Only the pictures are omitted; repeat all other data exactly.

------ Information shown

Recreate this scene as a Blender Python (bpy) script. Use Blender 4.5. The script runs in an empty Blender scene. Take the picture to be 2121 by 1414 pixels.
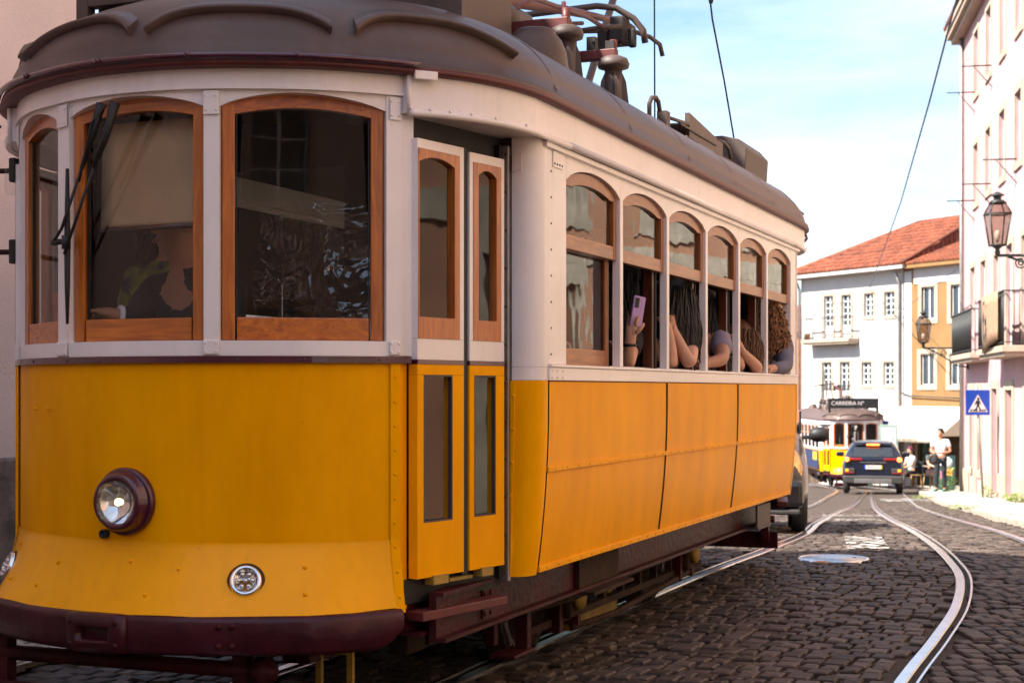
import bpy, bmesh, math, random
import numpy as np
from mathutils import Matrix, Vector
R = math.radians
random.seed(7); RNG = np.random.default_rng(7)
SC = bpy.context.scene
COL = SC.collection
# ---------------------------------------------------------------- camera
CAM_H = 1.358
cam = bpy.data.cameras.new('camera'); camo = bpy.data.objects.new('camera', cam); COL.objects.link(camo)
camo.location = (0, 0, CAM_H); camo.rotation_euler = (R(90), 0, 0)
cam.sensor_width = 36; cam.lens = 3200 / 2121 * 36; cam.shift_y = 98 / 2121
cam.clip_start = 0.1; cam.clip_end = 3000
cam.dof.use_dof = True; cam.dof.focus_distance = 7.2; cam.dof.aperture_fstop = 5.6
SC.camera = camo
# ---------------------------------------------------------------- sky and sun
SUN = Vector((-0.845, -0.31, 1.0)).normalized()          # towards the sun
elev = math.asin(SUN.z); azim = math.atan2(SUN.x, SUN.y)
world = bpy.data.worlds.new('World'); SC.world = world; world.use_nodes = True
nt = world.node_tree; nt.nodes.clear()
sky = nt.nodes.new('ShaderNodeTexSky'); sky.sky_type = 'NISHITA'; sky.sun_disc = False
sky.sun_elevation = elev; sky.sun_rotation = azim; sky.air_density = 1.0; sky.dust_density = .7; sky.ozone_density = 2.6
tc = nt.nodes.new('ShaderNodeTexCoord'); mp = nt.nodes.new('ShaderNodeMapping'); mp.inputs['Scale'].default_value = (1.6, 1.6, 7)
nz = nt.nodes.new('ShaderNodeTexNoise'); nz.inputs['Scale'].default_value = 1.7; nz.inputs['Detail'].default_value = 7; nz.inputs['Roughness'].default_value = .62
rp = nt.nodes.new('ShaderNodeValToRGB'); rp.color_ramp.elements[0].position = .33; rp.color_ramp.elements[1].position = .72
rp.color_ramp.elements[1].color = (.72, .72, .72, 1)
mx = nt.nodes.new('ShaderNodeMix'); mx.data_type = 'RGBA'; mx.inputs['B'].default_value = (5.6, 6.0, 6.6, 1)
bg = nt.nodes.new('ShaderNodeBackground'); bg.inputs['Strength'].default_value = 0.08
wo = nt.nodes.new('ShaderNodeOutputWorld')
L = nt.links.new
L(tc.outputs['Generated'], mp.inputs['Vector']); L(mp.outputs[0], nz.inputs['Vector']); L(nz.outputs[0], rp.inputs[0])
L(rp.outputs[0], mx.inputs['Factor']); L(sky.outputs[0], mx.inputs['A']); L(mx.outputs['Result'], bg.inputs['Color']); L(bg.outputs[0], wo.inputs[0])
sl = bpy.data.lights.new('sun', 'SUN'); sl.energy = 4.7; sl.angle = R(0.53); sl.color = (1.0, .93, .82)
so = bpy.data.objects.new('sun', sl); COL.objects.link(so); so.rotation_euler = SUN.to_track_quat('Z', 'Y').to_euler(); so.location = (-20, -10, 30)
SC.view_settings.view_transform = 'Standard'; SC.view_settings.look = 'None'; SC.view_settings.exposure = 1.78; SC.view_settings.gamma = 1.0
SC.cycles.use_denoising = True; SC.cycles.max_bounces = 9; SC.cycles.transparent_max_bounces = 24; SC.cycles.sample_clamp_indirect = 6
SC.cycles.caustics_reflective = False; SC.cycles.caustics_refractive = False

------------

Expected answer
Recreate this scene as a Blender Python (bpy) script. Use Blender 4.5. The script runs in an empty Blender scene. Take the picture to be 2121 by 1414 pixels.
import bpy, bmesh, math, random
import numpy as np
from mathutils import Matrix, Vector
R = math.radians
random.seed(7); RNG = np.random.default_rng(7)
SC = bpy.context.scene
COL = SC.collection
# ---------------------------------------------------------------- camera
CAM_H = 1.358
cam = bpy.data.cameras.new('camera'); camo = bpy.data.objects.new('camera', cam); COL.objects.link(camo)
camo.location = (0, 0, CAM_H); camo.rotation_euler = (R(90), 0, 0)
cam.sensor_width = 36; cam.lens = 3200 / 2121 * 36; cam.shift_y = 98 / 2121
cam.clip_start = 0.1; cam.clip_end = 3000
cam.dof.use_dof = True; cam.dof.focus_distance = 7.2; cam.dof.aperture_fstop = 5.6
SC.camera = camo
# ---------------------------------------------------------------- sky and sun
SUN = Vector((-0.845, -0.31, 1.0)).normalized()          # towards the sun
elev = math.asin(SUN.z); azim = math.atan2(SUN.x, SUN.y)
world = bpy.data.worlds.new('World'); SC.world = world; world.use_nodes = True
nt = world.node_tree; nt.nodes.clear()
sky = nt.nodes.new('ShaderNodeTexSky'); sky.sky_type = 'NISHITA'; sky.sun_disc = False
sky.sun_elevation = elev; sky.sun_rotation = azim; sky.air_density = 1.0; sky.dust_density = .7; sky.ozone_density = 2.6
tc = nt.nodes.new('ShaderNodeTexCoord'); mp = nt.nodes.new('ShaderNodeMapping'); mp.inputs['Scale'].default_value = (1.6, 1.6, 7)
nz = nt.nodes.new('ShaderNodeTexNoise'); nz.inputs['Scale'].default_value = 1.7; nz.inputs['Detail'].default_value = 7; nz.inputs['Roughness'].default_value = .62
rp = nt.nodes.new('ShaderNodeValToRGB'); rp.color_ramp.elements[0].position = .33; rp.color_ramp.elements[1].position = .72
rp.color_ramp.elements[1].color = (.72, .72, .72, 1)
mx = nt.nodes.new('ShaderNodeMix'); mx.data_type = 'RGBA'; mx.inputs['B'].default_value = (5.6, 6.0, 6.6, 1)
bg = nt.nodes.new('ShaderNodeBackground'); bg.inputs['Strength'].default_value = 0.08
wo = nt.nodes.new('ShaderNodeOutputWorld')
L = nt.links.new
L(tc.outputs['Generated'], mp.inputs['Vector']); L(mp.outputs[0], nz.inputs['Vector']); L(nz.outputs[0], rp.inputs[0])
L(rp.outputs[0], mx.inputs['Factor']); L(sky.outputs[0], mx.inputs['A']); L(mx.outputs['Result'], bg.inputs['Color']); L(bg.outputs[0], wo.inputs[0])
sl = bpy.data.lights.new('sun', 'SUN'); sl.energy = 4.7; sl.angle = R(0.53); sl.color = (1.0, .93, .82)
so = bpy.data.objects.new('sun', sl); COL.objects.link(so); so.rotation_euler = SUN.to_track_quat('Z', 'Y').to_euler(); so.location = (-20, -10, 30)
SC.view_settings.view_transform = 'Standard'; SC.view_settings.look = 'None'; SC.view_settings.exposure = 1.78; SC.view_settings.gamma = 1.0
SC.cycles.use_denoising = True; SC.cycles.max_bounces = 9; SC.cycles.transparent_max_bounces = 24; SC.cycles.sample_clamp_indirect = 6
SC.cycles.caustics_reflective = False; SC.cycles.caustics_refractive = False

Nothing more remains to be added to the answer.